** Dataset extract **

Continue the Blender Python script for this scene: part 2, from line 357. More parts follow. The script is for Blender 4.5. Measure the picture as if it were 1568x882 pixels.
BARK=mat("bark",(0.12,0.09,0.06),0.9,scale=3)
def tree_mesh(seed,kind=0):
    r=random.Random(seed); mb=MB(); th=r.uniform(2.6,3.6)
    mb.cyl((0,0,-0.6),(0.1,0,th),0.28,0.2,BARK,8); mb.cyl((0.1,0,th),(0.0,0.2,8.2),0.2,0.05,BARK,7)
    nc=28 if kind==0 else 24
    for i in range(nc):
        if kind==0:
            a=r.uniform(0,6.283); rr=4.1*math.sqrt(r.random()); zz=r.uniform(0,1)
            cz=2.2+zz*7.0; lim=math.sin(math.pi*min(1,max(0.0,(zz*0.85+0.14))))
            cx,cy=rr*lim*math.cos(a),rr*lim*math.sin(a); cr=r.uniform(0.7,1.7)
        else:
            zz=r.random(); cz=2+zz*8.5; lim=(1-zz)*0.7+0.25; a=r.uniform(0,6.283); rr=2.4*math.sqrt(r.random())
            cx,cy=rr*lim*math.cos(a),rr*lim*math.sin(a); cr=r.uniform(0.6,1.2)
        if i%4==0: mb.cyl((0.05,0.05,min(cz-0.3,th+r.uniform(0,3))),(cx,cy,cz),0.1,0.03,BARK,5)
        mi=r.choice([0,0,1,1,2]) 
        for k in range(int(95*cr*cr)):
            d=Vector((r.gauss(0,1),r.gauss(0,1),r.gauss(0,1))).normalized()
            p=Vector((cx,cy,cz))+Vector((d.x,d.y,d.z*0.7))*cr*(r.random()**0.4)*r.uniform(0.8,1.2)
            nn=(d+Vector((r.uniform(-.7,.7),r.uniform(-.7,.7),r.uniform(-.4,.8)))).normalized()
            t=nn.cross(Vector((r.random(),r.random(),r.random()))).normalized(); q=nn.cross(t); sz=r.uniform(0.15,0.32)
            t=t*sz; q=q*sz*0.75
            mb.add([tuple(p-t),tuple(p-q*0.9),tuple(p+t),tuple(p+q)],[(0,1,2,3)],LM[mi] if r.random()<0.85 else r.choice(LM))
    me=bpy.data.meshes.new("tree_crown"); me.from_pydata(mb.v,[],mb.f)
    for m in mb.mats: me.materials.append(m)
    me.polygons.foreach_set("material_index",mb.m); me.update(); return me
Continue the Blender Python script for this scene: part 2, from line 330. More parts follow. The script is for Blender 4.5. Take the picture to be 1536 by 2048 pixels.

---

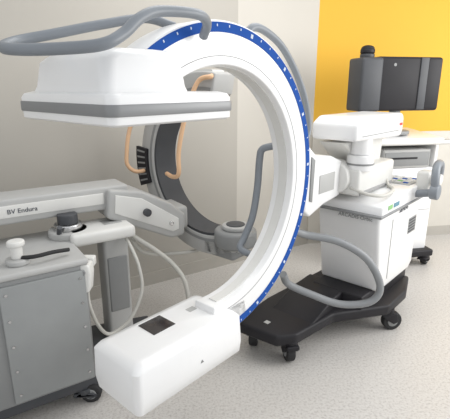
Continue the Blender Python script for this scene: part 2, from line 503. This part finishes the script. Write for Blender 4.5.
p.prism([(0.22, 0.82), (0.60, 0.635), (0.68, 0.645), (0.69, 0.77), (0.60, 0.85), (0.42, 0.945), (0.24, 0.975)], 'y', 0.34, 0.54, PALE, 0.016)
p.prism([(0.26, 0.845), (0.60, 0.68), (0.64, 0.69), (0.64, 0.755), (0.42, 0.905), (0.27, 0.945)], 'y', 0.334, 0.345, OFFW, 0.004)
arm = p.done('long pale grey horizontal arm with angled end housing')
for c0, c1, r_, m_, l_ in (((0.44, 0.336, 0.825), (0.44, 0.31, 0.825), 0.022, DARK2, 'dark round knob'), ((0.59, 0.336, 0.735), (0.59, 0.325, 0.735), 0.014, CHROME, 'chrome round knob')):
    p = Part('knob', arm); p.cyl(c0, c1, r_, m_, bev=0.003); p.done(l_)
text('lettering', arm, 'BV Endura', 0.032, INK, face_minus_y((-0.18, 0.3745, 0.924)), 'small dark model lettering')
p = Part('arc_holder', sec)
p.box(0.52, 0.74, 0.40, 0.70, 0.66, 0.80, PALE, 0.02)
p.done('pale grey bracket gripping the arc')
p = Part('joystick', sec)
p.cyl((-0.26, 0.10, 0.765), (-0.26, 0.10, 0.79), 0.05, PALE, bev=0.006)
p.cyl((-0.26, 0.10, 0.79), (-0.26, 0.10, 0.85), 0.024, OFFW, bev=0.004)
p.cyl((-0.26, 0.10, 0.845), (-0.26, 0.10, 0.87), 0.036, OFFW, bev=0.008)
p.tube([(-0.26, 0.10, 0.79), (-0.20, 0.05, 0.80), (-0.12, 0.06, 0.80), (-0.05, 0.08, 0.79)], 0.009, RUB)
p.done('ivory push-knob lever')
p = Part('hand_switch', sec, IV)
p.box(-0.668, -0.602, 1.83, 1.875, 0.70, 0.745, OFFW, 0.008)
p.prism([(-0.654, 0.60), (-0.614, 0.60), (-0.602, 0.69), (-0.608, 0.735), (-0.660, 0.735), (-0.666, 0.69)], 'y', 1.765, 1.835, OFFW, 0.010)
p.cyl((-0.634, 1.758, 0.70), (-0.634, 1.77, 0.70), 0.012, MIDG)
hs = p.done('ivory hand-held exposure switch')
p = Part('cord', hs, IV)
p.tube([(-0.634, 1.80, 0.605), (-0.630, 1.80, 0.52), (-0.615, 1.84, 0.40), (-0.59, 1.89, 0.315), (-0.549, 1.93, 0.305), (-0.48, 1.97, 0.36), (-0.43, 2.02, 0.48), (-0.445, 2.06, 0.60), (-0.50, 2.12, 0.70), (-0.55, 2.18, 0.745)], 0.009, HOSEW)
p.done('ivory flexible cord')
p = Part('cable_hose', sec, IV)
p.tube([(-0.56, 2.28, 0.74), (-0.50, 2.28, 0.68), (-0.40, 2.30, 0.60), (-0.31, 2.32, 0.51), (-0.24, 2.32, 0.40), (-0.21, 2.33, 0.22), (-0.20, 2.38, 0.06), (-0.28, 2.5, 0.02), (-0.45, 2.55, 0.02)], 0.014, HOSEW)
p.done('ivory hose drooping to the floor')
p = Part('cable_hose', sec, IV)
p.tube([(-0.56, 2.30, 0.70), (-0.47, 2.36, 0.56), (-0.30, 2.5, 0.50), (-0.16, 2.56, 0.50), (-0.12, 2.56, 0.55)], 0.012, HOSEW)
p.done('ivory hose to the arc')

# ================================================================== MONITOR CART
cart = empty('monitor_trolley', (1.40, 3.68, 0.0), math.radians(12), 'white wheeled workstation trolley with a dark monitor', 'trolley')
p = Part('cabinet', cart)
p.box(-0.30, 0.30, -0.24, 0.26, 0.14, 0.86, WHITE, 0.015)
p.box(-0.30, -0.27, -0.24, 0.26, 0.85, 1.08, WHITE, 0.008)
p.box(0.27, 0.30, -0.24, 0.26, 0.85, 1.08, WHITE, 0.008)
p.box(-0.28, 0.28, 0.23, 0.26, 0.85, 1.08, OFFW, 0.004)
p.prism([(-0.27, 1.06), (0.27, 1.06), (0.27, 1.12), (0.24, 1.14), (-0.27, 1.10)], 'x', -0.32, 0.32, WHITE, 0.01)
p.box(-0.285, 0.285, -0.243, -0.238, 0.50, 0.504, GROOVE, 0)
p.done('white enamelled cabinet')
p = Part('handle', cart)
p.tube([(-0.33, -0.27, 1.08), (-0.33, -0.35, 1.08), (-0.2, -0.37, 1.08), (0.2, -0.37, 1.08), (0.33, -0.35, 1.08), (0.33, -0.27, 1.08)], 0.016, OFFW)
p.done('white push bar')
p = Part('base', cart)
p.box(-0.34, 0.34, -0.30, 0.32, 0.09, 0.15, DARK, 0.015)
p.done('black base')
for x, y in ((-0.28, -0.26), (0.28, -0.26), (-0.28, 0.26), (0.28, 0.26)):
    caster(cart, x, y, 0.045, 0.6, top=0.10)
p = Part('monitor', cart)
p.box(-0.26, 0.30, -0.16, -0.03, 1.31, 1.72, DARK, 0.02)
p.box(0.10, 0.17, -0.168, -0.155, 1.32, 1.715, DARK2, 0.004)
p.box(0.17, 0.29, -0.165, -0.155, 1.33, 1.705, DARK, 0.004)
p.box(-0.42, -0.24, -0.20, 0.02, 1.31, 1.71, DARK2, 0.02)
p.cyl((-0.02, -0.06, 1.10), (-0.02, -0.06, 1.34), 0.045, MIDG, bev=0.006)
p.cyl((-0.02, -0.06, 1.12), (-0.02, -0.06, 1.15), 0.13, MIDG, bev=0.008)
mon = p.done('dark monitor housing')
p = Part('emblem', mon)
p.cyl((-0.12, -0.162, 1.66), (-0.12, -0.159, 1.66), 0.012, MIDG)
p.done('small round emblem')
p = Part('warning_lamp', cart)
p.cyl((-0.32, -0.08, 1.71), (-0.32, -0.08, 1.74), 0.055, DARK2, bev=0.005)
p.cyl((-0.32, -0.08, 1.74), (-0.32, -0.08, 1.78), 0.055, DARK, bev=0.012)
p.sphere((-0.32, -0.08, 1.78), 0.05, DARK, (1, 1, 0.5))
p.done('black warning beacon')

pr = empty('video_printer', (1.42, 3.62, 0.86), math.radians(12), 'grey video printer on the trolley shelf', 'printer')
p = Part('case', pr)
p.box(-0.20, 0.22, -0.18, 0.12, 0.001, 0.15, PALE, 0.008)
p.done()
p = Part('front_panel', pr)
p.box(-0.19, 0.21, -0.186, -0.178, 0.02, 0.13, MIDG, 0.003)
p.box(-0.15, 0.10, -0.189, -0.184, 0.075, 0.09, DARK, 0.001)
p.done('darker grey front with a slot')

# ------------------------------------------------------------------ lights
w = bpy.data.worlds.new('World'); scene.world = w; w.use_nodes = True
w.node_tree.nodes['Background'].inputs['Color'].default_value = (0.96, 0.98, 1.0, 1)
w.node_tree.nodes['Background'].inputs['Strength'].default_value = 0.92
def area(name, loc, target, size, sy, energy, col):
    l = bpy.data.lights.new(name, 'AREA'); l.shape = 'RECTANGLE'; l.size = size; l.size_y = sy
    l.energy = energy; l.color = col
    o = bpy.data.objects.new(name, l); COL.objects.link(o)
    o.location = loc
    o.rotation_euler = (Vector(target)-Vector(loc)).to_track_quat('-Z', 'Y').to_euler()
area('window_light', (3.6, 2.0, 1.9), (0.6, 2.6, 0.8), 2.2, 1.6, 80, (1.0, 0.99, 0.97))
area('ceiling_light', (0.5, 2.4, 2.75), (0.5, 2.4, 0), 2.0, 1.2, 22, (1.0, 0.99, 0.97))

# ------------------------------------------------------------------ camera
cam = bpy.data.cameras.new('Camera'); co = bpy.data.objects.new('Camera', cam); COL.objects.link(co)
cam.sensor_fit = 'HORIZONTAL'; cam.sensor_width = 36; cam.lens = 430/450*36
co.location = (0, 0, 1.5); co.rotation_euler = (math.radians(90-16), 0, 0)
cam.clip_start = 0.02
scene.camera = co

** Your instructions **
Copy each line in the data that holds the word "scene".

** Written solution **
Continue the Blender Python script for this scene: part 2, from line 357. More parts follow. The script is for Blender 4.5. Measure the picture as if it were 1568x882 pixels.
Continue the Blender Python script for this scene: part 2, from line 330. More parts follow. The script is for Blender 4.5. Take the picture to be 1536 by 2048 pixels.
Continue the Blender Python script for this scene: part 2, from line 503. This part finishes the script. Write for Blender 4.5.
w = bpy.data.worlds.new('World'); scene.world = w; w.use_nodes = True
scene.camera = co